Le travail exécuté à Boussaâda en 76-77 a permis la confirmation de travaux antérieurs mettant en évidence une phase climatique aride située autour de treize mille ans, qui a eu pour conséquence l’obstruction et le remblaiement par des amas sableux de toute l’écluse (ouverture) du piémont sud de l’Atlas saharien. Ces travaux ont permis de démontrer une diminution des nappes d’eau et un déplacement des limites bioclimatiques dans cette région. Une culture préhistorique a été mise en évidence au sommet de ces remblaiements, celle d’une population ibéro-maurassienne qui occupait les lieux à ce moment-là (13 000 ans).  Par contre le travail sur le Tassili était beaucoup plus complexe, s’étalant sur de nombreuses années. Tout d’abord, il y eut une participation aux travaux de fouille du site de Tin Hanakaten, au sud du Tassili. Puis il y eut un second axe : pour une mise au point chrono-stratigraphique de l’art rupestre saharien par la conjonction d’une étude paléogéographique et géomorphologique en relation avec un art gravé dans l’oued Tidunadj (Tassili toujours). Cette étude menée en collaboration avec deux autres collègues a permis de démontrer que l’art rupestre saharien est paléolithique et non plus uniquement néolithique, comme beaucoup le croyaient jusqu’à une date récente. Maintenant, il est confirmé que l’art rupestre du centre du Sahara date au moins de l’aride pré-ocène, une période qui s’étale entre vingt et onze mille ans. En troisième lieu, j’ai eu la chance de diriger une fouille préhistorique sur une nécropole animale que nous avons datée du sixième millénaire. Cette nécropole s’étale sur 80 ha dans l’oued Maukhan (Tassili). Les travaux nous ont permis de mettre en évidence un rituel autour du bœuf que pratiquaient les hommes préhistoriques. Ces pratiques cultuelles se résumaient en la mise en terre dans des fosses de 80 cm à 1 m de diamètre sur 1,20 m de profondeur, différentes parties du jeune bœuf sacrifié en mettant la partie postérieure à la base, le reste de l’animal par-dessus avec quelque fois le crâne fiché au milieu de l’inhumation. (Le museau vers le bas). Tout comme nous avons mis en évidence que ces animaux étaient mis dans des sacs avant leur enterrement. Des traces de raclage de la chair sur des os nous permettent de croire que toute la chair était enlevée et que certains os étaient même calcinés, accompagnés de poterie et d’autres vestiges dans l’inhumation.

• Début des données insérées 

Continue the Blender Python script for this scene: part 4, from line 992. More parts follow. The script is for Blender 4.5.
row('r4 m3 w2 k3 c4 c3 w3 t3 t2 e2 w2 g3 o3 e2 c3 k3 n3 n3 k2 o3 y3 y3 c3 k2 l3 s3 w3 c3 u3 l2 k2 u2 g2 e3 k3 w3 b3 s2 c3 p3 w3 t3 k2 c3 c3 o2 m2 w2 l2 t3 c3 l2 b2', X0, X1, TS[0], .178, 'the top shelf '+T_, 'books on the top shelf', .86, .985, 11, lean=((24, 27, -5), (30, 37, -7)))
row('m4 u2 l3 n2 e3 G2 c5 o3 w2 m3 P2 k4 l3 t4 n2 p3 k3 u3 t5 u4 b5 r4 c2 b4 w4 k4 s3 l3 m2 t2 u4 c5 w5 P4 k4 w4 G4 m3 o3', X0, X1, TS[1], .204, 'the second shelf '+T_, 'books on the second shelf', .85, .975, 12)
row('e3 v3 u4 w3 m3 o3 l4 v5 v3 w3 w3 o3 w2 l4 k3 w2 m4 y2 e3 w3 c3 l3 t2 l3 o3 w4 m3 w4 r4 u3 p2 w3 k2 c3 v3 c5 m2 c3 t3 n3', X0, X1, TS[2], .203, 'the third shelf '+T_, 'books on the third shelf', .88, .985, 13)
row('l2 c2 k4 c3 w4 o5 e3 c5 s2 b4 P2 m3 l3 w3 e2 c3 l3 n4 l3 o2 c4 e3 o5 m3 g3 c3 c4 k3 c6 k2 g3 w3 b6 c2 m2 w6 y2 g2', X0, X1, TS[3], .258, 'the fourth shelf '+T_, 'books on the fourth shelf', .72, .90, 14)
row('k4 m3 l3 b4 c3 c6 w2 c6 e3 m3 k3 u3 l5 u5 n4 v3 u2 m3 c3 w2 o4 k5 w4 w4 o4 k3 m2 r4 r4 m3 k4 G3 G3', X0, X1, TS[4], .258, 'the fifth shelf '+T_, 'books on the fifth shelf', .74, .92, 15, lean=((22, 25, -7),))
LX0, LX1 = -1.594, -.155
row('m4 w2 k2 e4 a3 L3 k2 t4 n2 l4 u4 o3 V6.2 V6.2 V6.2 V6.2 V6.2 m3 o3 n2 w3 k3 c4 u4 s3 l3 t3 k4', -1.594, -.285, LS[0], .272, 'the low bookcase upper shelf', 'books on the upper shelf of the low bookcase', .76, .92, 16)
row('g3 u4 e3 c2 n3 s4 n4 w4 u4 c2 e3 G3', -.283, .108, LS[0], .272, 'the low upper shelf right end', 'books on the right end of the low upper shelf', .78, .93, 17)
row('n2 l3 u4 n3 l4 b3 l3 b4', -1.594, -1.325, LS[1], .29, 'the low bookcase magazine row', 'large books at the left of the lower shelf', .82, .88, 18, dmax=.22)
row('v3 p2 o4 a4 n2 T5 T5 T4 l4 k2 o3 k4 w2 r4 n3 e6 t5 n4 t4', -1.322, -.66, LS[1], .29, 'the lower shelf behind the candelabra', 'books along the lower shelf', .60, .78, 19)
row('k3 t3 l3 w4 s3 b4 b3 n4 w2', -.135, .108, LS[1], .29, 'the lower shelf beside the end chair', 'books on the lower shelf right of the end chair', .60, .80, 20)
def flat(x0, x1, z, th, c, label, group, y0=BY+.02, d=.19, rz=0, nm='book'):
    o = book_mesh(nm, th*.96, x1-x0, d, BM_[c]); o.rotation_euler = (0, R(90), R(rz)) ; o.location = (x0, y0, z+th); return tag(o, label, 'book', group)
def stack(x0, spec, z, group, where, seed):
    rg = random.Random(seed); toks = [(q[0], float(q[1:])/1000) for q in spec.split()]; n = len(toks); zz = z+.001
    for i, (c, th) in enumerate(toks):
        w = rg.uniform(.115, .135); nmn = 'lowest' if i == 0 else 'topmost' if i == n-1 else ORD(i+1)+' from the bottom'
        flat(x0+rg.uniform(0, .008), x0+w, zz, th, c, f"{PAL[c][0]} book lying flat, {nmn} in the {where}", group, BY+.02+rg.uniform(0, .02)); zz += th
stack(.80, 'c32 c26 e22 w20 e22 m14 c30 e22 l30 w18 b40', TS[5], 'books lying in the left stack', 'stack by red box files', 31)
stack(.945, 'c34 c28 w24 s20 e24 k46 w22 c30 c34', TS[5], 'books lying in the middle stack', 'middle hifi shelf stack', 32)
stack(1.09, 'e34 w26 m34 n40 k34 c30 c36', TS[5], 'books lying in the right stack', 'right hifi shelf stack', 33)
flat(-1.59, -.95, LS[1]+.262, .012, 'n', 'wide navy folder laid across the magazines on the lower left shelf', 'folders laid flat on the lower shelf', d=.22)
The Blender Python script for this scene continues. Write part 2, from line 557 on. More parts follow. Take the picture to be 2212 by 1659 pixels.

Dans les temps les plus reculés, le Sahara peut-il être considéré comme une mer intérieure ou plutôt comme un grand lac ? Quelles furent les conséquences de son assèchement sur l’évolution de l’homme ?

Depuis l’apparition de l’homme, le Sahara est dans l’état actuel, avec cependant des nuances, de déplacement des limites bioclimatiques, qui ont permis au Sahara, par moment de gagner en humidité, devenir un peu plus clément pour l’habitat (hommes, animaux, végétation), donnant des paysages certes un peu plus vert mais limités dans l’espace. Par d’autres moments, d’intenses périodes arides et sèches ont affecté le milieu saharien. C’est cette aridité qui a été le facteur le plus imposant et le plus déterminant dans l’évolution climatique du Sahara. L’actuelle aridité est présente depuis au moins les deux derniers millénaires.